— Start —

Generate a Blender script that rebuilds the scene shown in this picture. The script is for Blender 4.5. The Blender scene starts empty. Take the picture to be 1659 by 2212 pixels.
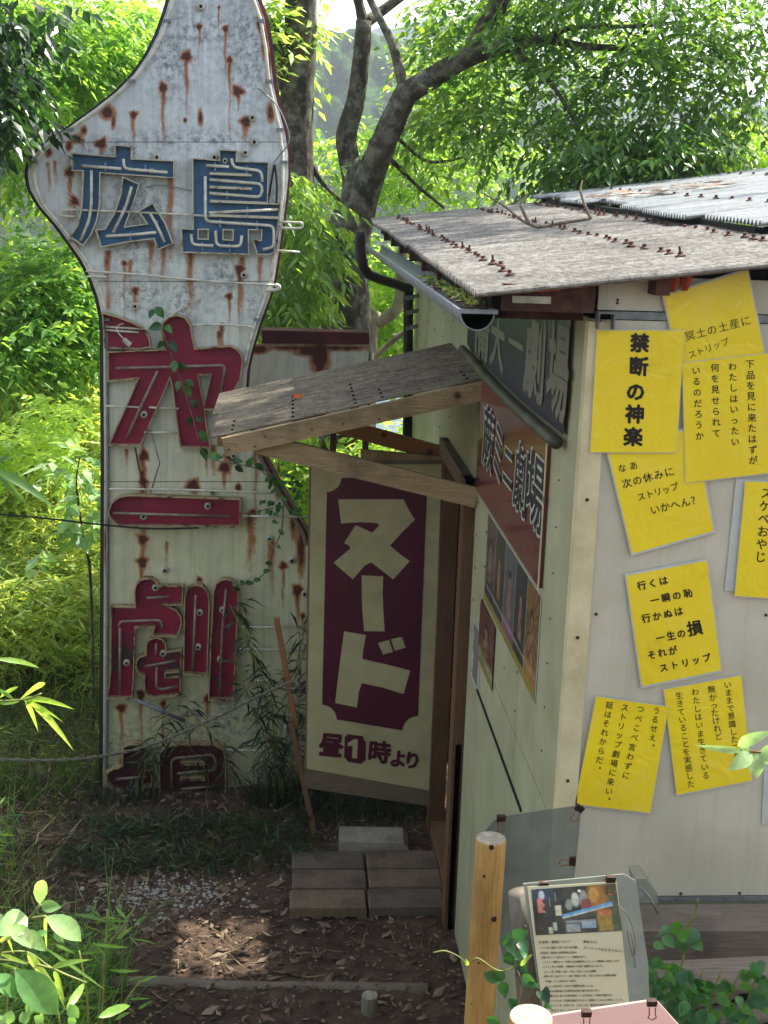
import bpy, math, random
import numpy as np
from mathutils import Vector, Matrix
from mathutils.geometry import tessellate_polygon, delaunay_2d_cdt

random.seed(7); RNG = np.random.default_rng(7)
sc = bpy.context.scene
COL = sc.collection

# ------------------------------------------------------------------ camera
# The camera stands on a bank about 3.55 m above the yard; X runs along the hut's front, Y along its side, Z up.
FOC, CXP, CYP = 2850.0, 829.5, 1106.0
_dn = np.array([-399.5, -12133.0, FOC]); _up = -_dn/np.linalg.norm(_dn)
_yd = np.array([630-CXP, CYP-430, FOC]); _yd /= np.linalg.norm(_yd); _yd -= _up*(_yd@_up); _yd /= np.linalg.norm(_yd)
_xd = np.cross(_yd, _up); _xd = _xd if _xd[0] > 0 else -_xd
RW = np.array([_xd, _yd, _up])
EYE = np.array([0, 0, 3.55])
def ray(px, py): return RW@np.array([(px-CXP)/FOC, (CYP-py)/FOC, 1.0])
def PY(px, py, y): d = ray(px, py); return EYE+d*(y/d[1])
def PX(px, py, x): d = ray(px, py); return EYE+d*(x/d[0])
def PN(px, py, p0, n):   # onto the plane through p0 with normal n
    d = ray(px, py); return EYE+d*((np.array(p0)-EYE)@n/(d@n))
def PZ(px, py, z): d = ray(px, py); return EYE+d*((z-EYE[2])/d[2])
cam = bpy.data.cameras.new('camera'); cam_o = bpy.data.objects.new('camera', cam); COL.objects.link(cam_o)
cam.sensor_fit = 'HORIZONTAL'; cam.sensor_width = 36; cam.lens = 36*FOC/1659.0
cam.clip_start = 0.05; cam.clip_end = 4000
cr, cu, cf = RW@np.array([1, 0, 0]), RW@np.array([0, 1, 0]), RW@np.array([0, 0, 1])
M = Matrix(((cr[0], cu[0], -cf[0], EYE[0]), (cr[1], cu[1], -cf[1], EYE[1]), (cr[2], cu[2], -cf[2], EYE[2]), (0, 0, 0, 1)))
cam_o.matrix_world = M
sc.camera = cam_o
cam.dof.use_dof = False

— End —

> _GIVEN INSTRUCTION_:
Please restate the material above line by line, exactly, beginning at its first line and ending with the line that contains "COL = sc.collection", without any pictures.

> _THE COMPLETED TASK_:
Generate a Blender script that rebuilds the scene shown in this picture. The script is for Blender 4.5. The Blender scene starts empty. Take the picture to be 1659 by 2212 pixels.
import bpy, math, random
import numpy as np
from mathutils import Vector, Matrix
from mathutils.geometry import tessellate_polygon, delaunay_2d_cdt

random.seed(7); RNG = np.random.default_rng(7)
sc = bpy.context.scene
COL = sc.collection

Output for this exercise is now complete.